Abstract

Abstract In the eighteenth century polyphony—from simply being a term denoting a musical technique—became an evaluative-descriptive concept, following this path in association with the idea of civilization. Retracing Burney’s steps as a music historian and a music critic, the article shows how the Musical Doctor adopted a specific kind of narrative developed by Scottish conjectural historians that saw history as unfolding through several specific stages, progressively abandoning simplicity for the complexities of civilization. This seemingly linear narrative is complicated both by showing how making every music fit into this linear scheme was not easy, and by bringing forth the arguments developed especially by Scottish literati in order to explain why their native musical tradition could be considered equal or superior to Western art-music. The discourse, with Rousseauian echoes, that allowed the association between simplicity and positive values that were to be opposed to the excesses and depravity of civilized life, was articulated through the intellectual tools developed during the debate about luxury that raged through the eighteenth century.
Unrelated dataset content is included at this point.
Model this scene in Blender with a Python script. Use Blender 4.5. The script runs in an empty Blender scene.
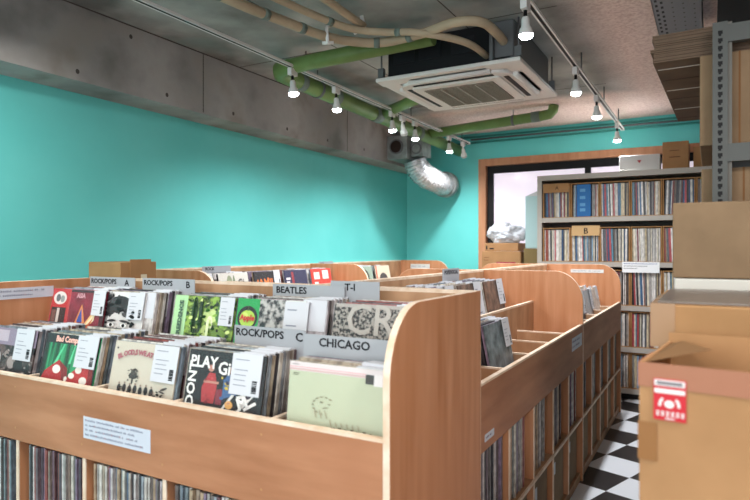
import bpy, bmesh, math, random
from mathutils import Vector, Matrix, noise
random.seed(7)
C = bpy.context.scene.collection
SC = bpy.context.scene
R = math.radians
PI = math.pi

# ------------------------------------------------------------------ camera
cam_d = bpy.data.cameras.new('camera'); cam = bpy.data.objects.new('camera', cam_d); C.objects.link(cam)
cam.location = (0, 0, 1.42); cam.rotation_euler = (R(90 - 0.14), 0, R(29.27))
cam_d.sensor_width = 36; cam_d.lens = 36 * 599.3 / 750; cam_d.clip_start = 0.02
cam_d.dof.use_dof = True; cam_d.dof.focus_distance = 3.0; cam_d.dof.aperture_fstop = 3.2
SC.camera = cam
# ------------------------------------------------------------------ world, light, exposure
w = bpy.data.worlds.new('world'); SC.world = w; w.use_nodes = True
w.node_tree.nodes['Background'].inputs[0].default_value = (0.86, 0.93, 1, 1)
w.node_tree.nodes['Background'].inputs[1].default_value = 1.0
def area(name, loc, rot, sx, sy, e, col):
    d = bpy.data.lights.new(name, 'AREA'); d.shape = 'RECTANGLE'; d.size = sx; d.size_y = sy; d.energy = e; d.color = col
    o = bpy.data.objects.new(name, d); C.objects.link(o); o.location = loc; o.rotation_euler = rot; return o
area('rear_fill_light', (-0.8, -3.3, 1.5), (R(90), 0, 0), 4.6, 2.0, 42, (0.95, 0.97, 1))  # unseen area light added behind the camera to fill the room
for x, y, e in [(-2.42, -1.2, 14), (-2.42, 1.2, 13), (-0.78, -1.2, 12), (-0.78, 0.4, 8), (-1.6, -1.9, 14), (0.75, 0.75, 22), (1.2, -0.6, 10)]:
    area('overhead_fill_light', (x, y, 2.5), (0, 0, 0), 0.3, 0.3, e, (1, 0.96, 0.92))  # overhead area lights added as fill, some of them off the tracks
SPOT_E = 52
SC.view_settings.view_transform = 'Standard'; SC.view_settings.look = 'None'
SC.view_settings.exposure = 0.68; SC.view_settings.gamma = 1; SC.view_settings.use_curve_mapping = False

# ------------------------------------------------------------------ materials
MATS = {}
def lin(h):
    v = [int(h[i:i+2], 16) / 255 for i in (0, 2, 4)]
    return tuple((c / 12.92 if c <= .04045 else ((c + .055) / 1.055) ** 2.4) for c in v) + (1,)
def newmat(name):
    m = bpy.data.materials.new(name); m.use_nodes = True
    return m, m.node_tree, m.node_tree.nodes['Principled BSDF']
def flat(h, rough=.6, metal=0, name=None):
    k = (h, rough, metal)
    if k not in MATS:
        m, t, b = newmat(name or 'paint_' + h); b.inputs['Base Color'].default_value = lin(h)
        b.inputs['Roughness'].default_value = rough; b.inputs['Metallic'].default_value = metal; b.inputs['Specular IOR Level'].default_value = .25; MATS[k] = m
    return MATS[k]
def noisy(name, h1, h2, scale=(4, 4, 4), nscale=3, rough=.6, detail=6, lo=.35, hi=.65, bump=0, h3=None, s3=None, metal=0):
    m, t, b = newmat(name); N = t.nodes; L = t.links
    tc = N.new('ShaderNodeTexCoord'); mp = N.new('ShaderNodeMapping'); mp.inputs['Scale'].default_value = scale
    n = N.new('ShaderNodeTexNoise'); n.inputs['Scale'].default_value = nscale; n.inputs['Detail'].default_value = detail
    r = N.new('ShaderNodeValToRGB'); r.color_ramp.elements[0].position = lo; r.color_ramp.elements[1].position = hi
    r.color_ramp.elements[0].color = lin(h1); r.color_ramp.elements[1].color = lin(h2)
    L.new(tc.outputs['Object'], mp.inputs[0]); L.new(mp.outputs[0], n.inputs['Vector']); L.new(n.outputs['Fac'], r.inputs[0])
    out = r.outputs[0]
    if h3:
        n2 = N.new('ShaderNodeTexNoise'); n2.inputs['Scale'].default_value = s3 or 1; n2.inputs['Detail'].default_value = 3
        L.new(tc.outputs['Object'], n2.inputs['Vector'])
        r2 = N.new('ShaderNodeValToRGB'); r2.color_ramp.elements[0].position = .5; r2.color_ramp.elements[1].position = .7
        L.new(n2.outputs['Fac'], r2.inputs[0])
        mx = N.new('ShaderNodeMixRGB'); mx.inputs[2].default_value = lin(h3)
        L.new(r2.outputs[0], mx.inputs[0]); L.new(out, mx.inputs[1]); out = mx.outputs[0]
    L.new(out, b.inputs['Base Color']); b.inputs['Specular IOR Level'].default_value = .25; b.inputs['Roughness'].default_value = max(rough, .2); b.inputs['Metallic'].default_value = metal
    if bump:
        bp = N.new('ShaderNodeBump'); bp.inputs['Strength'].default_value = bump; bp.inputs['Distance'].default_value = .01
        L.new(n.outputs['Fac'], bp.inputs['Height']); L.new(bp.outputs[0], b.inputs['Normal'])
    return m
WOOD = noisy('birch_plywood', 'B0764F', 'CB9470', (9, 9, .8), 2.0, .42, 5, .3, .72, 0, 'BC8159', 1.6)
WOODH = noisy('birch_plywood_horizontal', '9C6848', 'BA8462', (1.1, 6, 7), 2.2, .45, 5, .3, .72, 0, 'A87252', 1.8)
EDGE = noisy('raw_plywood_edge', 'D8BDA2', 'EAD6C2', (3, 3, 3), 6, .6)
WOODIN = noisy('plywood_inside', 'A07858', 'BE9674', (5, 5, 2), 2.0, .55)
CARD = noisy('cardboard', '9A754F', 'AA8159', (2, 2, 2), 3, .85)
CARD_D = noisy('cardboard_grey_brown', '7E6850', '8C745A', (2, 2, 2), 3, .85)
CARD_L = noisy('cardboard_light', '9E7650', 'AC825A', (2, 2, 2), 3, .8)
TAPE = flat('A06C52', .35, 0, 'parcel_tape')
TAPE_T = flat('9C7B5C', .25, 0, 'clear_tape')
WHITE = flat('E2E2E0', .5); STEEL = flat('565856', .5, .2, 'painted_steel'); BLACK = flat('141416', .6)
STEELD = flat('6B6E70', .5, .4, 'galvanised_steel')
PAPER = flat('CCCED4', .6, 0, 'white_paper'); INK = flat('4A4C58', .7, 0, 'grey_ink'); BLK = flat('17171B', .7, 0, 'black_marker')
TEAL = noisy('teal_paint', '64CAC6', '6CD0CC', (1, 1, 1), 2, .55)
CONC = noisy('board_marked_concrete', '6A6A68', 'BEBCBA', (1, 1, 1), 1.6, .8, 9, .3, .7, .15, '8E8A84', 3.2)
PVC = noisy('green_lagged_pipe', '647F48', '718E54', (2, 2, 2), 3, .4)
PVCT = flat('6C7A72', .5, 0, 'grey_pipe_tape')
BEIGE = noisy('beige_pipe_insulation', 'A89880', 'BAAA90', (2, 2, 2), 3, .6)
CARDMAT = flat('A2A5AA', .35, 0, 'frosted_divider_plastic')

def ceiling_mat():
    m, t, b = newmat('ceiling_concrete'); N = t.nodes; L = t.links
    tc = N.new('ShaderNodeTexCoord'); sp = N.new('ShaderNodeSeparateXYZ'); L.new(tc.outputs['Object'], sp.inputs[0])
    n = N.new('ShaderNodeTexNoise'); n.inputs['Scale'].default_value = 1.7; n.inputs['Detail'].default_value = 9
    L.new(tc.outputs['Object'], n.inputs['Vector'])
    r = N.new('ShaderNodeValToRGB'); e = r.color_ramp.elements; e[0].position = .3; e[0].color = lin('60625F'); e[1].position = .68; e[1].color = lin('BCBEBA')
    L.new(n.outputs['Fac'], r.inputs[0])
    # faint green-blue paint stains
    n3 = N.new('ShaderNodeTexNoise'); n3.inputs['Scale'].default_value = 2.3; L.new(tc.outputs['Object'], n3.inputs['Vector'])
    r3 = N.new('ShaderNodeValToRGB'); r3.color_ramp.elements[0].position = .56; r3.color_ramp.elements[1].position = .72
    r3.color_ramp.elements[1].color = (.45, .45, .45, 1); L.new(n3.outputs['Fac'], r3.inputs[0])
    mg = N.new('ShaderNodeMixRGB'); mg.inputs[2].default_value = lin('6A8682'); L.new(r3.outputs[0], mg.inputs[0]); L.new(r.outputs[0], mg.inputs[1])
    # sprayed insulation by shelving and window wall, pink tint of the light painted in
    n2 = N.new('ShaderNodeTexNoise'); n2.inputs['Scale'].default_value = 55; n2.inputs['Detail'].default_value = 4; L.new(tc.outputs['Object'], n2.inputs['Vector'])
    r2 = N.new('ShaderNodeValToRGB'); r2.color_ramp.elements[0].position = .3; r2.color_ramp.elements[0].color = lin('D4B8AE'); r2.color_ramp.elements[1].position = .6; r2.color_ramp.elements[1].color = lin('F2DCD2')
    L.new(n2.outputs['Fac'], r2.inputs[0])
    def mr(src, a, c):
        q = N.new('ShaderNodeMapRange'); q.inputs[1].default_value = a; q.inputs[2].default_value = c; L.new(src, q.inputs[0]); return q.outputs[0]
    mxx = N.new('ShaderNodeMath'); mxx.operation = 'MAXIMUM'
    L.new(mr(sp.outputs[0], -.8, -.5), mxx.inputs[0]); L.new(mr(sp.outputs[1], 5.35, 5.6), mxx.inputs[1])
    mx = N.new('ShaderNodeMixRGB'); L.new(mxx.outputs[0], mx.inputs[0]); L.new(mg.outputs[0], mx.inputs[1]); L.new(r2.outputs[0], mx.inputs[2])
    # shuttering joints
    L.new(mx.outputs[0], b.inputs['Base Color']); b.inputs['Roughness'].default_value = .85
    bp = N.new('ShaderNodeBump'); bp.inputs['Strength'].default_value = .25; bp.inputs['Distance'].default_value = .01; L.new(n2.outputs['Fac'], bp.inputs['Height']); L.new(bp.outputs[0], b.inputs['Normal'])
    return m
def floor_mat():
    m, t, b = newmat('checker_vinyl'); N = t.nodes; L = t.links
    tc = N.new('ShaderNodeTexCoord'); mp = N.new('ShaderNodeMapping'); mp.vector_type = 'TEXTURE'
    mp.inputs['Location'].default_value = (-.438, 4.002, 0); mp.inputs['Rotation'].default_value = (0, 0, R(-18.8)); mp.inputs['Scale'].default_value = (.3, .3, 1)
    L.new(tc.outputs['Object'], mp.inputs[0]); sp = N.new('ShaderNodeSeparateXYZ'); L.new(mp.outputs[0], sp.inputs[0])
    fs = []
    for i in (0, 1):
        f = N.new('ShaderNodeMath'); f.operation = 'FLOOR'; L.new(sp.outputs[i], f.inputs[0]); fs.append(f)
    a = N.new('ShaderNodeMath'); a.operation = 'ADD'; L.new(fs[0].outputs[0], a.inputs[0]); L.new(fs[1].outputs[0], a.inputs[1])
    q = N.new('ShaderNodeMath'); q.operation = 'PINGPONG'; q.inputs[1].default_value = 1; L.new(a.outputs[0], q.inputs[0])
    mx = N.new('ShaderNodeMixRGB'); mx.inputs[1].default_value = lin('18171A'); mx.inputs[2].default_value = lin('D8DCE2'); L.new(q.outputs[0], mx.inputs[0])
    L.new(mx.outputs[0], b.inputs['Base Color']); b.inputs['Roughness'].default_value = .3
    return m
def spine_mat(vivid=False):
    # every sleeve takes one of many spine colours
    m, t, b = newmat('record_sleeves'); N = t.nodes; L = t.links
    g = N.new('ShaderNodeNewGeometry'); oi = N.new('ShaderNodeObjectInfo')
    a = N.new('ShaderNodeMath'); a.operation = 'ADD'; L.new(g.outputs['Random Per Island'], a.inputs[0]); L.new(oi.outputs['Random'], a.inputs[1])
    f = N.new('ShaderNodeMath'); f.operation = 'FRACT'; L.new(a.outputs[0], f.inputs[0])
    r = N.new('ShaderNodeValToRGB'); r.color_ramp.interpolation = 'CONSTANT'
    cols = ['C9C5BE', '8C8076', 'D8D2C6', '3E3A40', '6E4F52', 'A79A8A', '5C6E86', 'B8AFA6', '3A3A40', '8A5A54', 'D9D6D2', '6F6A68', '9DA6AE', 'B09A80', '7A8894', 'E0DCD4', '77686E', 'A3A09C', '503C3A', 'C2B49E', '7F8C90', 'B7B0B4', '96524E', '5F5A62', 'CFCAC8', '8A7A90']
    if vivid: cols = ['E6E2DC', '2E3238', 'C8C2B8', '7E3A44', 'EFEBE6', '3E6A94', '8C8A88', 'D8C8A8', '44484E', 'B84A52', 'F0EEEA', '5A8AA0', '6A5A50', 'DCD8D0', '26282C', 'B8A888', '7A9CB8', 'E8E4E0', '9A4A3A', '5C5F66', 'D0CCC8', '2C4A70', 'A8A4A0', 'E4DCC8']
    while len(r.color_ramp.elements) < len(cols): r.color_ramp.elements.new(.5)
    for i, c in enumerate(cols):
        r.color_ramp.elements[i].position = i / len(cols)
    for i, c in enumerate(cols): r.color_ramp.elements[i].color = lin(c)
    L.new(f.outputs[0], r.inputs[0])
    tc = N.new('ShaderNodeTexCoord'); mp = N.new('ShaderNodeMapping'); mp.inputs['Scale'].default_value = (30, 30, 14)
    L.new(tc.outputs['Object'], mp.inputs[0]); n = N.new('ShaderNodeTexNoise'); n.inputs['Scale'].default_value = 2; L.new(mp.outputs[0], n.inputs['Vector'])
    rr = N.new('ShaderNodeValToRGB'); rr.color_ramp.elements[0].position = .38; rr.color_ramp.elements[1].position = .6
    rr.color_ramp.elements[0].color = (.7, .7, .7, 1) if vivid else (.55, .52, .52, 1); L.new(n.outputs['Fac'], rr.inputs[0])
    mx = N.new('ShaderNodeMixRGB'); mx.blend_type = 'MULTIPLY'; mx.inputs[0].default_value = 1; L.new(r.outputs[0], mx.inputs[1]); L.new(rr.outputs[0], mx.inputs[2])
    L.new(mx.outputs[0], b.inputs['Base Color']); b.inputs['Roughness'].default_value = .35
    return m
def clear_mat(name, col, fac, rough=.08):
    m = bpy.data.materials.new(name); m.use_nodes = True; t = m.node_tree; N = t.nodes; N.clear()
    o = N.new('ShaderNodeOutputMaterial'); tr = N.new('ShaderNodeBsdfTransparent'); g = N.new('ShaderNodeBsdfPrincipled'); mx = N.new('ShaderNodeMixShader')
    g.inputs['Base Color'].default_value = lin(col); g.inputs['Roughness'].default_value = rough; mx.inputs[0].default_value = fac
    t.links.new(tr.outputs[0], mx.inputs[1]); t.links.new(g.outputs[0], mx.inputs[2]); t.links.new(mx.outputs[0], o.inputs[0]); return m
SPINE = spine_mat(); RSPINE = spine_mat(True)
CLEAR = clear_mat('clear_sleeve', 'F4F6FA', .045, .12)
def emit(name, col, s, rough=.2):
    m, t, b = newmat(name); b.inputs['Base Color'].default_value = lin(col); b.inputs['Emission Color'].default_value = lin(col)
    b.inputs['Emission Strength'].default_value = s; b.inputs['Roughness'].default_value = rough; return m
LAMP = emit('lit_lamp', 'F4FAFF', 30)
PANE = emit('lit_frosted_glass', 'DCD2DE', .5, .12)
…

Nestled in the luxury debate, the non-literate music tradition that in non-Western locations had been considered as an instance of ‘barbarism’ now stood for a noble ‘simplicity’, whose value consequently reversed making artlessness a possible element of sublime beauty. The contradictions in Burney’s attitude towards non-Western musics and national European musics—on the one hand tirelessly collecting information about music-making from any corner of the world and on the other hand promoting only those values that made multi-part music the emblem of musical civilization—will serve to explain the interplay between ideas related to polyphony, civilization, and national musics in the eighteenth century.